Bugün Türkiye ve Irak Kürdistanı’ndaki yönetmenler daha rahat çalışıyor. Son yıllarda diasporada da çok iyi genç Kürt yönetmenler yetişiyor. Hüseyin Tabak, Umut Dağ, Rezan Yeşilbaş, Hisham Zaman gibi yeni arayışlar içerisinde olan genç yönetmenler var. Bahman Ghobadi ve Hiner Selim gibi yönetmeler ise kendi tarzlarını oluşturmuş durumda.                                                

Hüseyin Tabak’ın uzun süredir üzerinde çalıştığı Yılmaz Güney belgeselinin çekimleri tamamlandı. Siz de bu belgeselin yapımcıları arasındasınız. Ne zaman seyirciyle buluşacak?
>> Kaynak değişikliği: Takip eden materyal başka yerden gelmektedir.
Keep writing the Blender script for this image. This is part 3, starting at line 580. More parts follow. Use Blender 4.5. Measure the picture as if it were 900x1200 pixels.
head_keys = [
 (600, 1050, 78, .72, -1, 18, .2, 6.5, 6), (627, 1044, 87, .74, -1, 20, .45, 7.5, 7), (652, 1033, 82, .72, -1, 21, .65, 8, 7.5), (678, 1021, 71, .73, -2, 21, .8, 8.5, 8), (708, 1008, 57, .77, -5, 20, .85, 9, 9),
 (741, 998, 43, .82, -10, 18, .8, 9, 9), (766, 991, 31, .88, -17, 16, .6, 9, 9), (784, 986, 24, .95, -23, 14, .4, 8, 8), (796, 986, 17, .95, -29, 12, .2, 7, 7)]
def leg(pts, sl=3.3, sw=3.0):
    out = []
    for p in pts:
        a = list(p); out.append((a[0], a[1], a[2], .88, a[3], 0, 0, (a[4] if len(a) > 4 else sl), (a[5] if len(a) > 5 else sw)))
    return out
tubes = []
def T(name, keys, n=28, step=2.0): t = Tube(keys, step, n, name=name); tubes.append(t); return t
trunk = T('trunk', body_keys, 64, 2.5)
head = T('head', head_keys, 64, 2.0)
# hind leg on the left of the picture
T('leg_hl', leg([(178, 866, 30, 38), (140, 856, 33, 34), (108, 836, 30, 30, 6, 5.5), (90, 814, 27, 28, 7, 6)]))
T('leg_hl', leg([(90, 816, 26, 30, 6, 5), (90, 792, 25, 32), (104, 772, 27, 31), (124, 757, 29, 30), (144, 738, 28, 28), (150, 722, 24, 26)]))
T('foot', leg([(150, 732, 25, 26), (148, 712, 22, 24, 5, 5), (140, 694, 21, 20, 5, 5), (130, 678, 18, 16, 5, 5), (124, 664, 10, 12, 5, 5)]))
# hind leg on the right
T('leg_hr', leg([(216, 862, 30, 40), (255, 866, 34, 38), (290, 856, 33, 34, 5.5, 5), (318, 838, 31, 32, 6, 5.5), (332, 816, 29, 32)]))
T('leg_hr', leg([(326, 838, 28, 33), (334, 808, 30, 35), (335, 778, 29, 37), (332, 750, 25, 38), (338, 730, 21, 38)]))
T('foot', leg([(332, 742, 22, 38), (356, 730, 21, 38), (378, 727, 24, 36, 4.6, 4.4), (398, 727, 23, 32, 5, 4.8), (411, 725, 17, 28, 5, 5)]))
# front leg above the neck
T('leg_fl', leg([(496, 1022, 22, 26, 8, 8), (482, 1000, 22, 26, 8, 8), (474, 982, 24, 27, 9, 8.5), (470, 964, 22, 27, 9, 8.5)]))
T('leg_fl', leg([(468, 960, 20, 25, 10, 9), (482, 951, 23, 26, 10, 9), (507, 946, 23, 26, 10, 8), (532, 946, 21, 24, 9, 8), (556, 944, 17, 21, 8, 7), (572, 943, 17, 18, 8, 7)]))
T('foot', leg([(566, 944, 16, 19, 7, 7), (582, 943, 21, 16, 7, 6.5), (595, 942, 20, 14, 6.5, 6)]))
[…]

Şu an kurgu aşamasında. Çok kapsamlı bir belgesel oluyor. Hüseyin, görüşülmesi gereken neredeyse herkesle görüştü. Yılmaz Güney üzerine senaryo yazmak isteyen genç bir yönetmenin kişisel yolculuğu üzerinden Yılmaz Güney’in yaşamına ve sinemasına odaklanan bir film oldu. Bu belgeselde özellikle Şerif Gören’in olmasını çok istiyorduk. Şerif Abi’nin bir kırgınlığı var Yılmaz Güney’e. Belgesel 2016 yılında seyirciyle buluşacak. 

Şerif Gören’in ‘Yol’ filmi nedeniyle Yılmaz Güney’e kırgınlığı sürüyor. Antalya Film Festivali’nde de bu yönde tartışmalar yaşandı. Ödül konuşmanızın sonunda Şerif Gören’e teşekkür ettiniz. Bu tartışmalara dair neler söylemek istersiniz?

Sinema kolektif bir iştir. Şerif Gören’i Yılmaz Güney’in çalışma arkadaşı olarak görüyorum. ‘Yol’ filmi Şerif Gören’in mi Yılmaz Güney’in mi tartışması bence çok anlamsız bir tartışma. Yılmaz Güney bütün yaptıklarının bedelini hayatıyla ödedi ve sürgünde öldü. Her şeyden önce buna saygı duymamız gerekiyor. Cezaevindeyken sürekli çalıştı ve bu filmlerin yaratım sürecini oluşturdu. O içerde, Şerif Gören dışarıda büyük riskler aldılar. Keşke Şerif Gören bütün olanlardan sonra Yılmaz Güney’le yüz yüze gelebilseydi, konuşup hesaplaşabilseydi. Yılmaz Güney’in çok erken ölmesi bunu engelledi. Belki de Şerif Gören’in yaşadığı esas kırgınlığın nedeni biraz da bu.